The reason being that GenX doesn't prove anything in any of her posts, and this latest one of hers about me is no different. All she does is shows screenshots that I have already posted, and spins words. She does show a screenshot of some guy named Carroll J.S. Bryant who died in 2001 in Columbus, Ohio and claims that I am stealing his identity. When did I ever use the initials J.S.? The answer is of course, never. I can Googled the name Carroll Bryant and found a few across America. I guess in the bully world of one GenX, there is no such thing as people sharing multiple names. This is how mental GenX is. The thing is, nobody really cares if my name is a pen name or real. It's completely irrelevant.

Then GenX ridicules the fact that a young girl lost her life and that the young girl in question was someone I knew. GenX has no compassion or class and isn't afraid to show it. She really is an evil creature to the core. She also suggests that I don't even have a mother, but people on my Facebook page who know me in real life know otherwise as do the pictures of her I have posted. 

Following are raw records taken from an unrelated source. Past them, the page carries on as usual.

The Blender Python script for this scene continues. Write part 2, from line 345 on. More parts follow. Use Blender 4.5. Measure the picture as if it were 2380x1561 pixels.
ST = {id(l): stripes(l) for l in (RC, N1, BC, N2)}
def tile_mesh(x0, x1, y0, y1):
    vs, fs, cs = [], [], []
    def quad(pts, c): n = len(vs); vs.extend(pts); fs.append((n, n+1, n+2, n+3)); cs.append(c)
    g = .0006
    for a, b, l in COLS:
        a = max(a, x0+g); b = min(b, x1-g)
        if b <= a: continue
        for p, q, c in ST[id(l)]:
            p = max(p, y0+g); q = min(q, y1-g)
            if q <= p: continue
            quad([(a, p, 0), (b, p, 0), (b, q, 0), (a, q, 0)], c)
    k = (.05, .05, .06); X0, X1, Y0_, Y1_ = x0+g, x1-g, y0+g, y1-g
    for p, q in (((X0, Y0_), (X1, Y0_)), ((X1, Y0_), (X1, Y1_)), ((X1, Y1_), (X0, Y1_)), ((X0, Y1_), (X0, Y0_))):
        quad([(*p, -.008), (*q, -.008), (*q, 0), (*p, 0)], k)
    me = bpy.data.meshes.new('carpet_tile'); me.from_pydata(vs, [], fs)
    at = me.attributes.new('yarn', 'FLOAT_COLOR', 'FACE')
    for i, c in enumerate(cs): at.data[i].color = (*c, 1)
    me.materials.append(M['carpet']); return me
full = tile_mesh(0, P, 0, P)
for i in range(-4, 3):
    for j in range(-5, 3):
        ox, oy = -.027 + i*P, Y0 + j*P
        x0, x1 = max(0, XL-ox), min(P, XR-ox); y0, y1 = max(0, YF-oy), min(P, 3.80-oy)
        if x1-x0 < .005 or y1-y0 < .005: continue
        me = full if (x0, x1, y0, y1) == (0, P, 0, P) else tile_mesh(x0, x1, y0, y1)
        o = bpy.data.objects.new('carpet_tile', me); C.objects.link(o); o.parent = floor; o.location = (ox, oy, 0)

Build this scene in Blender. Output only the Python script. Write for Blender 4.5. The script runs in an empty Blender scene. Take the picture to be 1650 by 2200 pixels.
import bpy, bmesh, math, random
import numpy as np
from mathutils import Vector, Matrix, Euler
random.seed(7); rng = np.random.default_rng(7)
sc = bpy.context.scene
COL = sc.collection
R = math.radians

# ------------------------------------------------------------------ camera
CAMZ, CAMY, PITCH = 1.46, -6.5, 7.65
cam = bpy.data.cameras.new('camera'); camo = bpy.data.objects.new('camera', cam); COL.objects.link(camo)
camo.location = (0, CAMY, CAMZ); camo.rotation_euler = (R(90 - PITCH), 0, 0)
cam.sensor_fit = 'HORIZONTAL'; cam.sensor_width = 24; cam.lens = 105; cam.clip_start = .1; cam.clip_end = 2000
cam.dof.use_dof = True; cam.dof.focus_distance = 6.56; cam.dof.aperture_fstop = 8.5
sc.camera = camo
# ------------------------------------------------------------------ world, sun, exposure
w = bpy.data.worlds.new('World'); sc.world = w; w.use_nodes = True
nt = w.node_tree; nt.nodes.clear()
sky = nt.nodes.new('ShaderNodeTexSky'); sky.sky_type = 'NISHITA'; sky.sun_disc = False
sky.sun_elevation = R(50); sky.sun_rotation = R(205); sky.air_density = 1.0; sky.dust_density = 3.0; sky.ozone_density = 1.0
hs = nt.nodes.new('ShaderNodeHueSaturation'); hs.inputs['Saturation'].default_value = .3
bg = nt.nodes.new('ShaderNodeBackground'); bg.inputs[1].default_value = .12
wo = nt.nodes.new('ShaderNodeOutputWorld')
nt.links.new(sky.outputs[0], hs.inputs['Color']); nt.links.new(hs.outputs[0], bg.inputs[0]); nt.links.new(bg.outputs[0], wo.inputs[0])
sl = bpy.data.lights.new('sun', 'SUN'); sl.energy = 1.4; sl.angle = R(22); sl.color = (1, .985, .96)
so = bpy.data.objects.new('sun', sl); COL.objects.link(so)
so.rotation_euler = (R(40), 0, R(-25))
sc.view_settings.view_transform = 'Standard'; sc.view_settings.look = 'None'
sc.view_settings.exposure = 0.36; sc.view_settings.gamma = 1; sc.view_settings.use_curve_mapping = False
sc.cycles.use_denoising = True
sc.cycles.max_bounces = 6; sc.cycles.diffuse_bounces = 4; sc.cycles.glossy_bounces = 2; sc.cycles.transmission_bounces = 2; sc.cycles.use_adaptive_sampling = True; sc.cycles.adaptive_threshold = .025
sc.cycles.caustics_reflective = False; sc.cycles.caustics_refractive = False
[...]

The truth is, GenX still doesn't know a damn thing about me, and she still hasn't proven one single thing that I have ever done. She's even still clinging to the "I attacked her first" lie despite the fact that I have already shown here on this blog with actual evidence that she attacked me first. She emailed me first and she stalked me for months, as well as she stalked Athena Parker on STGRB. Speaking of which, it appears from the GenX post that she and Athena may have joined forces, How predictable was that?  

Then she mentions something about Fox News. I have no idea what that's about. I doubt GenX knows what that was about. Then she attacks the email I received. This GenX isn't human, it's a glob of pure concentrated evil.

So, am I going to do a post about it? About poor little nobody GenX and her dysfunctional theories and her hate? I doubt it. Then again, maybe I just did. Where GenX is concerned, she demonstrates consistently that evil never dies. It just takes a hiatus once in a while.  Her brand of evil has no shame.